Une explosion en 15 ans. S'ils sont encore bien inférieurs à ceux que l'on peut rencontrer dans le milieu du football, ces chiffres paraissent astronomiques au regard des salaires que touchaient les joueurs de rugby il y a encore 15 ans. Par exemple, lors de la saison 2002/2003, le salaire moyen d'un joueur du championnat de France de rugby s'élevait à 5.700 euros bruts mensuels. Aujourd'hui, il est de 18.973 euros. La moyenne a même augmenté de 89% depuis l'exercice 2007/2008 (10.038 euros). La comparaison est encore plus flagrante lorsque l'on prend la moyenne des 30 salaires les plus élevés, qui ont augmenté de 107% entre 2007 (19.921 euros) et aujourd'hui (41.237 euros).
Des présidents surpuissants. Plusieurs raisons expliquent cette hausse assez soudaine des rémunérations en Top 14. La première est évidemment la professionnalisation des joueurs, intervenue au milieu des années 90. L'augmentation régulière des droits télévisuels en est une autre. Mais c'est surtout l'arrivée de présidents économiquement très puissants à la tête des clubs qui a fait exploser les chiffres : Jacky Lorenzetti au Racing, Mourad Boudjellal à Toulon, Mohed Altrad à Montpellier, Thomas Savare au Stade Français et Laurent Marti à l'UBB.

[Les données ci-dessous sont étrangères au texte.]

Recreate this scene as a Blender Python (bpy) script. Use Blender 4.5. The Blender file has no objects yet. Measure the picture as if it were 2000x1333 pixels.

Les JIFF prennent de la valeur. La mise en place de règles concernant les JIFF (joueurs issus des filières de formation) a également contribué à faire augmenter les salaires. La saison prochaine, chaque équipe devra inscrire en moyenne 14 JIFF sur chaque feuille de match sous peine d'être sanctionnée par un retrait de points. Ces joueurs sont donc devenus précieux pour les clubs et leurs salaires ont augmenté "d'environ 30% sur les trois dernières années", explique un agent.
Argent ne rime pas toujours avec résultats. En dehors des salaires, les clubs les plus riches sont-ils forcément ceux qui s'en sortent le mieux en Top 14 ? En général, la réponse est oui. Hormis Castres en 2012/2013 (9e budget) tous les champions depuis 2010 faisaient partie des cinq plus gros budgets au début de la saison. Mais cette année, même si le champion n'est pas encore connu, La Rochelle a déjà réalisé quelque chose d'exceptionnel. Le Stade Rochelais, 12e budget du championnat au départ (19,586 millions d'euros), est arrivé en tête de la saison régulière, devant Clermont, 2e budget avec 33,514 millions d'euros.
Toulouse, plus gros budget mais... Et le plus gros budget de cet exercice 2016/2017, où en est-il ? Eh bien on ne le retrouvera même pas en barrages pour accéder aux demi-finales ! Il s'agit de Toulouse, et ses 34,309 millions d'euros, qui a terminé la saison à la 12e place. Le petit Poucet du championnat, Brive (16,442 millions d'euros), a quant à lui terminé à une très honorable 8e place et aura donc le droit de rejouer en Top 14 la saison prochaine.
L'argent ne fait donc pas forcément le bonheur en Top 14, même si il y contribue souvent. En tout cas, une chose est certaine, sa présence est de plus en plus forte.
Méthodologie
L'Equipe a obtenu certains salaires de joueurs arrondis. Pour d'autres, le quotidien a eu droit à des fourchettes, qui ont été ramenées au millier inférieur. C'est-à-dire que pour un salaire compris entre 40.000 et 45.000, c'est le chiffre 40.000 qui a été retenu.